A Lausanne, le Jardin de Circulation de la Vallée de la Jeunesse a été transformé en modèle grandeur nature pour la ville éponge.

– La ville éponge est-elle la panacée contre les conséquences du changement climatique?
– La ville éponge n’est pas une solution unique, mais elle offre une réponse à plusieurs problèmes simultanés. Elle permet de lutter contre les îlots de chaleur, de réduire les risques liés au ruissellement, de favoriser la biodiversité et d’améliorer la qualité de vie en réduisant les surfaces imperméabilisées.

– Pouvez-vous nous donner un exemple concret?
– A Lausanne, nous sommes partenaires de Lausanne Jardins. L’édition 2024, qui se termine le 5 octobre, nous a permis de transformer le Jardin de Circulation de la Vallée de la Jeunesse en modèle grandeur nature pour la ville éponge. Cette transformation durable permet d’atténuer les effets du ruissellement de l’eau de pluie. La Mobilière soutient actuellement aussi des projets de villes éponges à Berne, à Saint-Gall, à Schaffhouse et à Winterthour. D’autres sont en cours de planification.
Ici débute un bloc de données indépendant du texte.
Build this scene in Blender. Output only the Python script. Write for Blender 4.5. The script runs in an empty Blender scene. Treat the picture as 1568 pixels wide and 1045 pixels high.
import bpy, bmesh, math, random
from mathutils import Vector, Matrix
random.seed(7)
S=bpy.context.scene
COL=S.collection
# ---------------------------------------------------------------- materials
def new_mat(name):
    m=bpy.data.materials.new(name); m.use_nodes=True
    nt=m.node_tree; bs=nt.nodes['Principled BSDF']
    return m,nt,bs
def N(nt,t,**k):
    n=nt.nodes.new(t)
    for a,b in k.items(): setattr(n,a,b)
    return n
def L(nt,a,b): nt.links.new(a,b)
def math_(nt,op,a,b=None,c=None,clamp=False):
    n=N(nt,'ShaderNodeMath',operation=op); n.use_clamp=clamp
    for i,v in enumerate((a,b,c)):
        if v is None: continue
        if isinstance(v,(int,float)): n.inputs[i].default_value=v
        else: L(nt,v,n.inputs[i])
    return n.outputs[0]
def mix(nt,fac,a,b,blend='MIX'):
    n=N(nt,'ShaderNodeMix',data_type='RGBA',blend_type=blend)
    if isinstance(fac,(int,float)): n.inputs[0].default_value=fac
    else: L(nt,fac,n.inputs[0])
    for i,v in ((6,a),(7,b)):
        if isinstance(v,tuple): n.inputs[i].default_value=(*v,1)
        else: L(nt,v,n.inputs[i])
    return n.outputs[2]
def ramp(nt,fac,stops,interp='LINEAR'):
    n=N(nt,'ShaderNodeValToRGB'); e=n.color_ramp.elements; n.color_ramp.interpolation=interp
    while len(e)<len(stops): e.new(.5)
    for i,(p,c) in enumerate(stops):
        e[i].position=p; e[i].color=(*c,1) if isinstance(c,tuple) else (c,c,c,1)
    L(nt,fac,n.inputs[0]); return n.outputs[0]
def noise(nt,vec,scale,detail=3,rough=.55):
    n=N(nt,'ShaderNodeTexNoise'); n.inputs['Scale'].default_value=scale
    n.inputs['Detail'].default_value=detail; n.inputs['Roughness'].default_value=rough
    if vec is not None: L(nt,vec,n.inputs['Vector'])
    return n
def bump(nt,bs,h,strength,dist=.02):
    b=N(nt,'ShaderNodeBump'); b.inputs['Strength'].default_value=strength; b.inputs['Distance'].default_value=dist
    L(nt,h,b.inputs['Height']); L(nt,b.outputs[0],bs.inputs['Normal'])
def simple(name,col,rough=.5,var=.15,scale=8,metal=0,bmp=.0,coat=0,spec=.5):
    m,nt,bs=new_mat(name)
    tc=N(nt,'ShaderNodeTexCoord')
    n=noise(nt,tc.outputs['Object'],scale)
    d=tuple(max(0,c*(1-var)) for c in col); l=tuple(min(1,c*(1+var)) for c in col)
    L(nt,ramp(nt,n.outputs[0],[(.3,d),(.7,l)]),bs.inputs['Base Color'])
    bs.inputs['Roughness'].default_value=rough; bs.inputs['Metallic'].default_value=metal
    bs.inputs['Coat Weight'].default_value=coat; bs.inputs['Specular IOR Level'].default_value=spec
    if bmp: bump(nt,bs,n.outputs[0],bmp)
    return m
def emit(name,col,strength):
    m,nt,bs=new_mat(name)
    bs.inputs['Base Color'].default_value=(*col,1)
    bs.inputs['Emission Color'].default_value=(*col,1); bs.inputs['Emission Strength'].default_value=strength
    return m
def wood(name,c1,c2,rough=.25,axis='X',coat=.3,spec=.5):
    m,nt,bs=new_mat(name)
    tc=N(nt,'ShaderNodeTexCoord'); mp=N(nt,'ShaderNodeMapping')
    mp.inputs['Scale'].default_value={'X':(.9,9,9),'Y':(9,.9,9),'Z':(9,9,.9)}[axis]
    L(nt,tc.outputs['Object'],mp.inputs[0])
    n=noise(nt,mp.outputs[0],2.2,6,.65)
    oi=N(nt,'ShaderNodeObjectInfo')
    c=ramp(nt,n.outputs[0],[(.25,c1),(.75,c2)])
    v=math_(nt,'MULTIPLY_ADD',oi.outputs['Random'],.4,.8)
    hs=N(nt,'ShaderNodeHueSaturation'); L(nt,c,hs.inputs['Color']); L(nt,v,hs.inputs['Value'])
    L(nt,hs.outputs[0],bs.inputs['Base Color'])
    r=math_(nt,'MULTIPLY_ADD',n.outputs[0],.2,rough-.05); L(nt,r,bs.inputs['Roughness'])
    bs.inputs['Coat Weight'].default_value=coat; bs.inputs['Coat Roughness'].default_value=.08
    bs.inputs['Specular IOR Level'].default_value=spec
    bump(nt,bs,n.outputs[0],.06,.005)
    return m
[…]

– La Suisse semble à la traîne par rapport à d’autres pays dans ce domaine…
– La Suisse a effectivement pris du retard par rapport à des pays comme les Pays-Bas ou le Danemark, qui sont des pionniers dans ce domaine. Copenhague est un modèle. La planification des eaux de pluie est systématiquement intégrée à la planification urbaine. Cependant, les grandes villes suisses, comme Genève, commencent à rattraper ce retard. A Berne, par exemple, nous intégrons ces mesures dans le cadre de la rénovation d’une rue.

– En conclusion, quels sont les principaux défis pour généraliser le concept de ville éponge en Suisse?
– Le principal défi est de changer les mentalités et d’intégrer systématiquement ces concepts dans la planification urbaine, dès la phase de planification des nouvelles constructions ou lors de rénovations importantes. Il est crucial de sensibiliser tous les acteurs, des autorités locales aux promoteurs immobiliers, en passant par la population. La ville éponge fonctionne mieux lorsque plusieurs mesures interagissent, créant ainsi des espaces urbains plus résilients et agréables à vivre. Avec les initiatives que nous soutenons, nous espérons catalyser cette évolution nécessaire.

 

Propos recueillis par François Berset

Belinda Walther Weger.

GROS PLAN

Agir de manière durable
Que pouvons-nous faire à titre individuel?

 

Le principe de la ville éponge peut être appliqué à différentes échelles, y compris dans le domaine privé.

 

Quelques exemples:

  • Désimperméabiliser sa place de parc;
  • Utiliser l’eau de pluie dans son jardin;
  • Créer des espaces verts plutôt que des jardins de rocaille;
  • Favoriser la biodiversité dans son jardin;
  • Végétaliser sa façade ou son abri à vélo.

Cumulées, ces petites actions peuvent faire une grande différence.
Les paysagistes peuvent aider à concevoir et à mettre en œuvre ce genre de mesures, qui contribuent non seulement à la résilience climatique, mais aussi à la beauté et à la convivialité des espaces de vie.